Dzisiaj startuje wiosenna edycja Tańca z gwiazdami. Weźmie w niej udział Elżbieta Romanowska, promowana na "czarnego konia" tej edycji. O tym, że Polsat wiąże z nią spore nadzieje, świadczy fakt, że do pary dostała Rafała Maseraka. Jest on drugim po Stefano Terrazzino najbardziej utytułowanym tancerzem programu. Ponieważ Stefano nie wystąpi w tej edycji, apetyt Rafała na zwycięstwo jeszcze wzrósł.

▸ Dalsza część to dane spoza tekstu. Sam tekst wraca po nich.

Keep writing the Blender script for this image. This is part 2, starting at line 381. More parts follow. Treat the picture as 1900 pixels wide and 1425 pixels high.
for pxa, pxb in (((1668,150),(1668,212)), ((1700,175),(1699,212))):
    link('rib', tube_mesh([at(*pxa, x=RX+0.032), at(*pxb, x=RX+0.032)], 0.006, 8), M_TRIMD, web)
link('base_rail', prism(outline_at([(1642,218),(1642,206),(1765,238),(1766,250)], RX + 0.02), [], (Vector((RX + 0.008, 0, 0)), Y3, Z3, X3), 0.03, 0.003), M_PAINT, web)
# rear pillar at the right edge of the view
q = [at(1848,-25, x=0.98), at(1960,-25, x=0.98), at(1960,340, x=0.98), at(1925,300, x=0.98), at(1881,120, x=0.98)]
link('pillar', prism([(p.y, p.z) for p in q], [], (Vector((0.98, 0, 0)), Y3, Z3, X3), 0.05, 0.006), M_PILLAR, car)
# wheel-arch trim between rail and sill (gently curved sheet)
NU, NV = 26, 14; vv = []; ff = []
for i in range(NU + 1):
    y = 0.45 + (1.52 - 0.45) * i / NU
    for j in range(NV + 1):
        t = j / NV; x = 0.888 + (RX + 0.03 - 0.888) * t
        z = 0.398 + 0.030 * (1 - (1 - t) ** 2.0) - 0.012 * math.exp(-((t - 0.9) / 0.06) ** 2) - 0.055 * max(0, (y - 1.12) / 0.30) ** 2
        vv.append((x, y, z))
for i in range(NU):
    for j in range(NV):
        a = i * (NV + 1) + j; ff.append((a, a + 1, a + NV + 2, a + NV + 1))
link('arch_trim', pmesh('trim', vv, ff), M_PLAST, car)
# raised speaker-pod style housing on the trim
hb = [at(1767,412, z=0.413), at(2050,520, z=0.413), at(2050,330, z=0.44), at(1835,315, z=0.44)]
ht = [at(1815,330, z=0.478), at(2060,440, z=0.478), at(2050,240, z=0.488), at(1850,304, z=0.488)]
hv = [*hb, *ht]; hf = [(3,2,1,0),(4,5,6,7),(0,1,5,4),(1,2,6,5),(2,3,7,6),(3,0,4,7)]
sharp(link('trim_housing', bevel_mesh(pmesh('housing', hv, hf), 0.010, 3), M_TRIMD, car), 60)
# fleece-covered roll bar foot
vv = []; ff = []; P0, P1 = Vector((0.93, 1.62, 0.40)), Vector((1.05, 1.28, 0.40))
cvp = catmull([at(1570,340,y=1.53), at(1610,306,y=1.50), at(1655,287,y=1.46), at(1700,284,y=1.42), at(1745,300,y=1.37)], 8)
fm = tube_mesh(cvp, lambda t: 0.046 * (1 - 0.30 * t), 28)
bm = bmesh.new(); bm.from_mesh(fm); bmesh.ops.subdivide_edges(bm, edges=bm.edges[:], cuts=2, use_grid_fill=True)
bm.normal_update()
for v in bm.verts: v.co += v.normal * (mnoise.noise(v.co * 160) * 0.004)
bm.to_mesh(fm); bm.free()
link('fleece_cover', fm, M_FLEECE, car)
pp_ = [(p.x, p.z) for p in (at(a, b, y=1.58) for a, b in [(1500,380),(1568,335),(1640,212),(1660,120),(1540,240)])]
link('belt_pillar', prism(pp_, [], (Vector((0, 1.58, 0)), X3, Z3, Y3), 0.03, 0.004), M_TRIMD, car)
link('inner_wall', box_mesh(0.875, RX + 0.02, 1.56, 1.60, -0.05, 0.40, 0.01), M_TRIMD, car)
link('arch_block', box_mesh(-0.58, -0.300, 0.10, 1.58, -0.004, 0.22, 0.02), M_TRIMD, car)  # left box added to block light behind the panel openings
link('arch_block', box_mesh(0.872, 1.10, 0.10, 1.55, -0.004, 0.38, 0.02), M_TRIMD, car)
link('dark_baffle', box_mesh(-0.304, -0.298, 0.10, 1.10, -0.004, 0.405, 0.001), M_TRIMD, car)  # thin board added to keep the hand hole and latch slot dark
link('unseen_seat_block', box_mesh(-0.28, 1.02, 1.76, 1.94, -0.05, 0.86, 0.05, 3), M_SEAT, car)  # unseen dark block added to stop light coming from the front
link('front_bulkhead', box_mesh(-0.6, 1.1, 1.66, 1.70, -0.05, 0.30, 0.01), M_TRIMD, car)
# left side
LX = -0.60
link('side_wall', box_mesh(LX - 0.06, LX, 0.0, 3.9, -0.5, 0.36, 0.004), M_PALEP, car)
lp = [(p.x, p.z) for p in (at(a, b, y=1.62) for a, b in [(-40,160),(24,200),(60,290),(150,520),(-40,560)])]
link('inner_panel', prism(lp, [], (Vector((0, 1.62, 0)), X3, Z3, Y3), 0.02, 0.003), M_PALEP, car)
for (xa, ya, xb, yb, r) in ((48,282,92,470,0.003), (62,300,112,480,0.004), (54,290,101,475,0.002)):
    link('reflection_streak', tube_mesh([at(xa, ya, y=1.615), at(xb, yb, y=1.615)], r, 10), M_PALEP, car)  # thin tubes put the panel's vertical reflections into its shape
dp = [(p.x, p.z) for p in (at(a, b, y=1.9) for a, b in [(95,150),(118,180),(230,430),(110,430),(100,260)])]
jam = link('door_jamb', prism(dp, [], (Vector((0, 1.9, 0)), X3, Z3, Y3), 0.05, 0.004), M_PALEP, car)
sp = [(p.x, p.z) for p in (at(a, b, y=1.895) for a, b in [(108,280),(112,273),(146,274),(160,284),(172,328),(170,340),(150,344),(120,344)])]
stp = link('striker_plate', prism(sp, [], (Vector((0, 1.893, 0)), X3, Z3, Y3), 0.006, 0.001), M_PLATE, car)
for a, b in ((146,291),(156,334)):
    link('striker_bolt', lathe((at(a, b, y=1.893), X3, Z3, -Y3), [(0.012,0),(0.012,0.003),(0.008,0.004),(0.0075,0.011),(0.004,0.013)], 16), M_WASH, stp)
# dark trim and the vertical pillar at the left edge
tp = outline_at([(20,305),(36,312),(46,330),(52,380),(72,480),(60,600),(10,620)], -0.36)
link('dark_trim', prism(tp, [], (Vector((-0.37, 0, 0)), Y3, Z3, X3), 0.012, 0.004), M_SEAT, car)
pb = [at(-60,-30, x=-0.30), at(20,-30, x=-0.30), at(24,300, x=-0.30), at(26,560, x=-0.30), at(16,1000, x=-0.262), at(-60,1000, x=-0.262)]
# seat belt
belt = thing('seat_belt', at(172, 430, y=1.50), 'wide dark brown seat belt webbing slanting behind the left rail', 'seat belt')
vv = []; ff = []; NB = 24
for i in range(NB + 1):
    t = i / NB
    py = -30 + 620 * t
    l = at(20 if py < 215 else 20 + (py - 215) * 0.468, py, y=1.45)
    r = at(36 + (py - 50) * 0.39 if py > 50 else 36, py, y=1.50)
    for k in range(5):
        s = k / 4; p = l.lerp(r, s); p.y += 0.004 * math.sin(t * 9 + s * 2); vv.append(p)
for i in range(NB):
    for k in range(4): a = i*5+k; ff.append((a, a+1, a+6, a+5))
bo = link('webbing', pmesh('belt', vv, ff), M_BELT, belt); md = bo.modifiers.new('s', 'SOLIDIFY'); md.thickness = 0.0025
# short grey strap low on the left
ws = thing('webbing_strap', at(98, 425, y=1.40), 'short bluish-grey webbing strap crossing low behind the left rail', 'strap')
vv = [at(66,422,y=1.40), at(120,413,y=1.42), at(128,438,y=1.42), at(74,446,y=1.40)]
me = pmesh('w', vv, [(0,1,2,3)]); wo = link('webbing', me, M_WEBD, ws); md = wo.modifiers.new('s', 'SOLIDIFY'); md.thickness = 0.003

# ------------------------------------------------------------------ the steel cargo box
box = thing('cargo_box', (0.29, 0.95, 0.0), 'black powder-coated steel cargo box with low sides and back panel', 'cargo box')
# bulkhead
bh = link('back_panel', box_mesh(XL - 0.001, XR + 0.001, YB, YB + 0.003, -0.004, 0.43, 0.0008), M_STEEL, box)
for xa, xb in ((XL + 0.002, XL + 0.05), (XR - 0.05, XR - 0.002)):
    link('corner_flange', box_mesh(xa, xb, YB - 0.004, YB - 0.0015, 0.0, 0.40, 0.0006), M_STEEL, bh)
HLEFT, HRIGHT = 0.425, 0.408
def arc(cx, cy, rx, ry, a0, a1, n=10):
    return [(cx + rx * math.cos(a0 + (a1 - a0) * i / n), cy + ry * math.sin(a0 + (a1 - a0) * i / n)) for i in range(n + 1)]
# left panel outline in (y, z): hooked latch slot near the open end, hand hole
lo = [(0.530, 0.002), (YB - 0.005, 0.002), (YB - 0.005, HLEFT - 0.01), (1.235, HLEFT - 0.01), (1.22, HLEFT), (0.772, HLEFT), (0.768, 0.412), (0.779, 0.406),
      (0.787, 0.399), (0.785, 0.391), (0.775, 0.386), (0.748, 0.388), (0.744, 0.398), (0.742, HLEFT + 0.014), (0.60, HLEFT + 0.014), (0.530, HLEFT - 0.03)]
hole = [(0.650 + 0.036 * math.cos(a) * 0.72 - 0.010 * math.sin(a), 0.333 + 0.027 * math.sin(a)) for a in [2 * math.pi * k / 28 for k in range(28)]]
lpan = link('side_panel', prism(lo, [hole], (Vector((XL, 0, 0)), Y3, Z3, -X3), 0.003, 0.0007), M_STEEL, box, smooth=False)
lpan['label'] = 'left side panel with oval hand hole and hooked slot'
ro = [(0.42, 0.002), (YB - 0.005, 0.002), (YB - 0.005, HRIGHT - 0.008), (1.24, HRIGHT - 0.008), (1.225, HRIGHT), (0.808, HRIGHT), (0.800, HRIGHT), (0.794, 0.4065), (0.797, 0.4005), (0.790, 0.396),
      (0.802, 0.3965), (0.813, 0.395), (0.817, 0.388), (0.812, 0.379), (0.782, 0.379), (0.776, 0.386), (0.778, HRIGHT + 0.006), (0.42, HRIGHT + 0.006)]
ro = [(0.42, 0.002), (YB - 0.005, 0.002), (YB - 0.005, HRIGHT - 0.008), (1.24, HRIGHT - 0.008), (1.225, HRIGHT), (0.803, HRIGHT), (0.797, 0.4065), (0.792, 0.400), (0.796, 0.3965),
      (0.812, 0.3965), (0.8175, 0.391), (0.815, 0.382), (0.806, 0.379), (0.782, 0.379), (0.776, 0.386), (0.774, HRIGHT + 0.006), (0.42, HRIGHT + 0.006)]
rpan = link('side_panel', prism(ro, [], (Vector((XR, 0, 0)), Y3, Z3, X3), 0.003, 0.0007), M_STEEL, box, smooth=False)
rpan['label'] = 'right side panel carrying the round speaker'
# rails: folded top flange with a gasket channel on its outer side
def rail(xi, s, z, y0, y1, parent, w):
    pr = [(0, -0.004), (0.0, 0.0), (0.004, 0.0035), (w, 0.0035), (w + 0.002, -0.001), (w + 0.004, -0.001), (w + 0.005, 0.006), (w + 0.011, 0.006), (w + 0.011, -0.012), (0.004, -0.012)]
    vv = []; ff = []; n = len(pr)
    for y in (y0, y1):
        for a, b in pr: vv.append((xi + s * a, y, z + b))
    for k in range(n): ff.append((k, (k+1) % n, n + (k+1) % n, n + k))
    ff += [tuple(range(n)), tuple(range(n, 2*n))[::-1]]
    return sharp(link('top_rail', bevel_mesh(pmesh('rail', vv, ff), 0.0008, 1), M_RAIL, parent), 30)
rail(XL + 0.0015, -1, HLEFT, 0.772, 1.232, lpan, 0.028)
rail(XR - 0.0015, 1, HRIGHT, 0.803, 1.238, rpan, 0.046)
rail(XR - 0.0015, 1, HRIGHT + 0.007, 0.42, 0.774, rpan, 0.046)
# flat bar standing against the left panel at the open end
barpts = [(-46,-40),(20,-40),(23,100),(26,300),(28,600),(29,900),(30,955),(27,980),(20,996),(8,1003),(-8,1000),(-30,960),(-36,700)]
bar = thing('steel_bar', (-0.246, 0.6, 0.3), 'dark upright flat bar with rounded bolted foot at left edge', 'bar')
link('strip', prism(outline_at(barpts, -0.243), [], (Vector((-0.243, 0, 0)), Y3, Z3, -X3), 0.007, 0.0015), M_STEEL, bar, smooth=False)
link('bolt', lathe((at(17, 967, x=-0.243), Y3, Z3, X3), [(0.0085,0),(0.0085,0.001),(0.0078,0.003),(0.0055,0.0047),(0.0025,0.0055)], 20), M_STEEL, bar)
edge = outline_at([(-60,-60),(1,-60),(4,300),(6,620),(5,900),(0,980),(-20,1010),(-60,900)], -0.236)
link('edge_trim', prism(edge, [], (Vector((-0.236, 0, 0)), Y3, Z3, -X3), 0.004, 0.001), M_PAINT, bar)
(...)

Romanowska także jest bardzo zmotywowana, by odnieść sukces. Podobno Nina Terentiew obiecała jej dużą rolę w nowym serialu, jeśli powiedzie jej się na parkiecie.

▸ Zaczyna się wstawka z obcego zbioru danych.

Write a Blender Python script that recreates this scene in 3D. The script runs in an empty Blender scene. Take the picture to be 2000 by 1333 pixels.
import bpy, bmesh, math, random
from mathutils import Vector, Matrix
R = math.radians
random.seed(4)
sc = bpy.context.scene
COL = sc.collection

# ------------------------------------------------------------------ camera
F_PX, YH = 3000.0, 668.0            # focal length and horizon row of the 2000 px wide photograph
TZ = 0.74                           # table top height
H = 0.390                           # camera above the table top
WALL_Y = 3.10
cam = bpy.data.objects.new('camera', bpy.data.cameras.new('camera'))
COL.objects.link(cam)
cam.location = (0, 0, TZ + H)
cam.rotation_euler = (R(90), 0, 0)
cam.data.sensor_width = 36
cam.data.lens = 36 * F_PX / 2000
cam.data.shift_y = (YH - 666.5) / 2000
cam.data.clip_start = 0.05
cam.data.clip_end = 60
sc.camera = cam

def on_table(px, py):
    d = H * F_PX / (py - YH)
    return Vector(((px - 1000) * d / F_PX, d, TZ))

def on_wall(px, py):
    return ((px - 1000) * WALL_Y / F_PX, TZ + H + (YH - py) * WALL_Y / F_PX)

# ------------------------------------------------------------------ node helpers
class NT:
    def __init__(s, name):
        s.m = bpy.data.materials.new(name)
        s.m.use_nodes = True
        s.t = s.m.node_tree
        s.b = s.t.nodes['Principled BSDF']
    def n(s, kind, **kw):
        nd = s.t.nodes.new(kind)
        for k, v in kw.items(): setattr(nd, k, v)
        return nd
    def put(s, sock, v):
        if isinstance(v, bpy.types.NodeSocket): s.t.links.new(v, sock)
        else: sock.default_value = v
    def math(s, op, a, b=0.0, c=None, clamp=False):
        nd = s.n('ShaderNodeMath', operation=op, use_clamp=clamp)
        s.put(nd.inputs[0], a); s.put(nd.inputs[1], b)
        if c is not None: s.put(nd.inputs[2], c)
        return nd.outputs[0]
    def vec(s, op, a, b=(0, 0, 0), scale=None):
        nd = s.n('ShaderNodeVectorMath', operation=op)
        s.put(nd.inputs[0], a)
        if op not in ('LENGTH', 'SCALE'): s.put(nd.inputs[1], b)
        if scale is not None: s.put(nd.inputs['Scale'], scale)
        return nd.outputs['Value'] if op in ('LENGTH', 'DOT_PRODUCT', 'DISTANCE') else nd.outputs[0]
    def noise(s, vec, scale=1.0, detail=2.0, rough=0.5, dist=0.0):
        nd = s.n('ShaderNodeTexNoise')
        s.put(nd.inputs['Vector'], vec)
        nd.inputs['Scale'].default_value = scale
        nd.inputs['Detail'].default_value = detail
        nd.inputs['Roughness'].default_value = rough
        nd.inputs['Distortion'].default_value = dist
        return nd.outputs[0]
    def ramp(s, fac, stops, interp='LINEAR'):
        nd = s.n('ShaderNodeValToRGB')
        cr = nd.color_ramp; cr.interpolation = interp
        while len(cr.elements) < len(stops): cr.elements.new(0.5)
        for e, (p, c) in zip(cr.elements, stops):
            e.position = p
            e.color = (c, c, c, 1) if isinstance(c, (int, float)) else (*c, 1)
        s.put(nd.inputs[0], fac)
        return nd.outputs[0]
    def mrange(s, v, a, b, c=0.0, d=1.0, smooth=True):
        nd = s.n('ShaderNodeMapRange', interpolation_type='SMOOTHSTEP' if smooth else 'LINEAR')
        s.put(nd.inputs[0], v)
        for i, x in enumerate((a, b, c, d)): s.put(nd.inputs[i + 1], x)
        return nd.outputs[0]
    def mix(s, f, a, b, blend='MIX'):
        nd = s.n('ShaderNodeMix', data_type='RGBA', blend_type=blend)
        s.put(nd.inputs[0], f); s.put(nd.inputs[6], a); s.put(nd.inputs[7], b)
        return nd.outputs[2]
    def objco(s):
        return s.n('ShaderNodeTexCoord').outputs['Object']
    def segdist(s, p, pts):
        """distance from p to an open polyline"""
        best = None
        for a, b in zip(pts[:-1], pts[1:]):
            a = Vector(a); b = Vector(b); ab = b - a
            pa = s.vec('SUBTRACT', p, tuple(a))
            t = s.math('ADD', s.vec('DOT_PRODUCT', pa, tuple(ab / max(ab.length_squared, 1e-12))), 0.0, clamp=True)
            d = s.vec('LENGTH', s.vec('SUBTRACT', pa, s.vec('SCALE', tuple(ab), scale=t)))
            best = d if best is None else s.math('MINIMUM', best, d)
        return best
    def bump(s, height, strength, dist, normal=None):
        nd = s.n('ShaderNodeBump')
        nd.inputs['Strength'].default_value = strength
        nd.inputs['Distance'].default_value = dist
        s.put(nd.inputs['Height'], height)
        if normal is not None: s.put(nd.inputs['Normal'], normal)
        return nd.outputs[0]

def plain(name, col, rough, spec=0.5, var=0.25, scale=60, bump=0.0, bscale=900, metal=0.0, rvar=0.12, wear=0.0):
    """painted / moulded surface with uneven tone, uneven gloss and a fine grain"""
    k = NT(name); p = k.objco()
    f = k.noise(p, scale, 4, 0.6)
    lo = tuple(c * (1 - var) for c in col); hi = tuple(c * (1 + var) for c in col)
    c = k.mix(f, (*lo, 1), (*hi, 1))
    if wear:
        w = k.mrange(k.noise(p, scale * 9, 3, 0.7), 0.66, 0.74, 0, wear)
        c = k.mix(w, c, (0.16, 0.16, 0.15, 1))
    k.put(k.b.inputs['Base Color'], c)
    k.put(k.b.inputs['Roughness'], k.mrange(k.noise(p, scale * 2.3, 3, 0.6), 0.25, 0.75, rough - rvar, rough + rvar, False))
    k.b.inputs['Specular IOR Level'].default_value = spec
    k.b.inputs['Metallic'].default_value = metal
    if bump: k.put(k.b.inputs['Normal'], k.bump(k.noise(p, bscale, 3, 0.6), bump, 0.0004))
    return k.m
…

Romanowska rzeczywiście bardzo się stara. Chociaż trenuje z Maserakiem dopiero od trzech tygodni, już zdążyła stracić 5 kilogramów.

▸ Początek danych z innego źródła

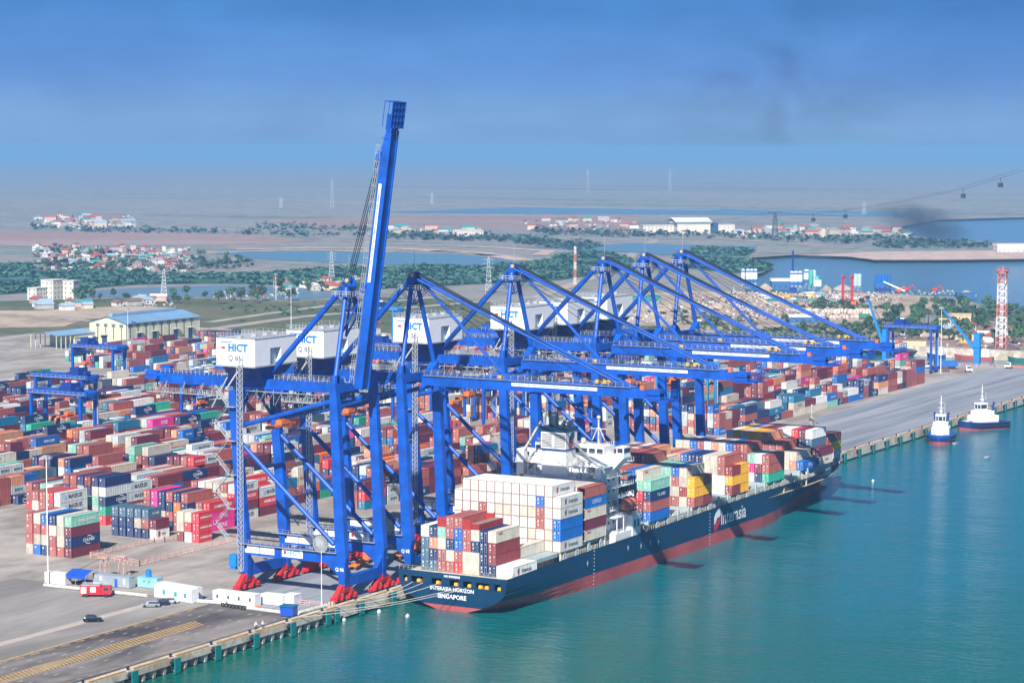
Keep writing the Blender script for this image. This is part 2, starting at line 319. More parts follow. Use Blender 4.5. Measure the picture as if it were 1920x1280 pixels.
# --- port platform
def conc_mat(name,c1,c2,scale,stain=(0.5,0.5,0.5),stretch=(1,1,1),joints=0.0,rough=0.85):
    m=bpy.data.materials.new(name); m.use_nodes=True; t=m.node_tree; b=t.nodes['Principled BSDF']; b.inputs['Roughness'].default_value=rough
    b.inputs['Specular IOR Level'].default_value=0.2
    g=t.nodes.new('ShaderNodeNewGeometry'); mpp=t.nodes.new('ShaderNodeMapping'); mpp.inputs['Scale'].default_value=stretch
    t.links.new(g.outputs['Position'],mpp.inputs[0])
    n=t.nodes.new('ShaderNodeTexNoise'); n.inputs['Scale'].default_value=scale; n.inputs['Detail'].default_value=8; n.inputs['Roughness'].default_value=0.65; n.inputs['Distortion'].default_value=0.6
    t.links.new(mpp.outputs[0],n.inputs['Vector'])
    r=t.nodes.new('ShaderNodeValToRGB'); r.color_ramp.elements[0].position=0.35; r.color_ramp.elements[1].position=0.62
    r.color_ramp.elements[0].color=(*c1,1); r.color_ramp.elements[1].color=(*c2,1); t.links.new(n.outputs[0],r.inputs[0])
    n2=t.nodes.new('ShaderNodeTexNoise'); n2.inputs['Scale'].default_value=scale*0.3; n2.inputs['Detail'].default_value=6; n2.inputs['Distortion'].default_value=1.2
    t.links.new(mpp.outputs[0],n2.inputs['Vector']); r2=t.nodes.new('ShaderNodeValToRGB'); r2.color_ramp.elements[0].position=0.4; r2.color_ramp.elements[1].position=0.55
    r2.color_ramp.elements[0].color=(*stain,1); r2.color_ramp.elements[1].color=(1,1,1,1); t.links.new(n2.outputs[0],r2.inputs[0])
    mx=t.nodes.new('ShaderNodeMix'); mx.data_type='RGBA'; mx.blend_type='MULTIPLY'; mx.inputs[0].default_value=1
    t.links.new(r.outputs[0],mx.inputs[6]); t.links.new(r2.outputs[0],mx.inputs[7]); out=mx.outputs[2]
    if joints>0:
        br=t.nodes.new('ShaderNodeTexBrick'); br.inputs['Scale'].default_value=joints; br.offset=0; br.inputs['Mortar Size'].default_value=0.006; br.inputs['Brick Width'].default_value=1; br.inputs['Row Height'].default_value=0.6
        br.inputs['Color1'].default_value=(1,1,1,1); br.inputs['Color2'].default_value=(0.93,0.93,0.93,1); br.inputs['Mortar'].default_value=(0.6,0.58,0.56,1)
        t.links.new(g.outputs['Position'],br.inputs['Vector']); m2=t.nodes.new('ShaderNodeMix'); m2.data_type='RGBA'; m2.blend_type='MULTIPLY'; m2.inputs[0].default_value=1
        t.links.new(out,m2.inputs[6]); t.links.new(br.outputs[0],m2.inputs[7]); out=m2.outputs[2]
    t.links.new(out,b.inputs['Base Color']); MAT[name]=m; return m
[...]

Zmiany w jej sylwetce są widoczne gołym okiem - pisze Fakt. Znana z roli Joli w serialu Ranczo Romanowska jeszcze niedawno zapewniała, że nie czuje żadnej presji, żeby schudnąć. Jednocześnie zdawała sobie sprawę że zrzucenie wagi będzie pewnym jak w banku efektem ubocznym ciężkich treningów.
Jeśli utrzyma dotychczasowe tempo chudnięcia, ma szanse pobić rekord programu, należący ciągle do Piotra "Oliviera" Janiaka, który dzięki treningom stracił 13 kilogramów. Oczywiście, to będzie zależało od tego, jak długo Romanowska utrzyma się w programie. Janiak przetrwał wszystkie odcinki i wygrał pierwszą edycję show.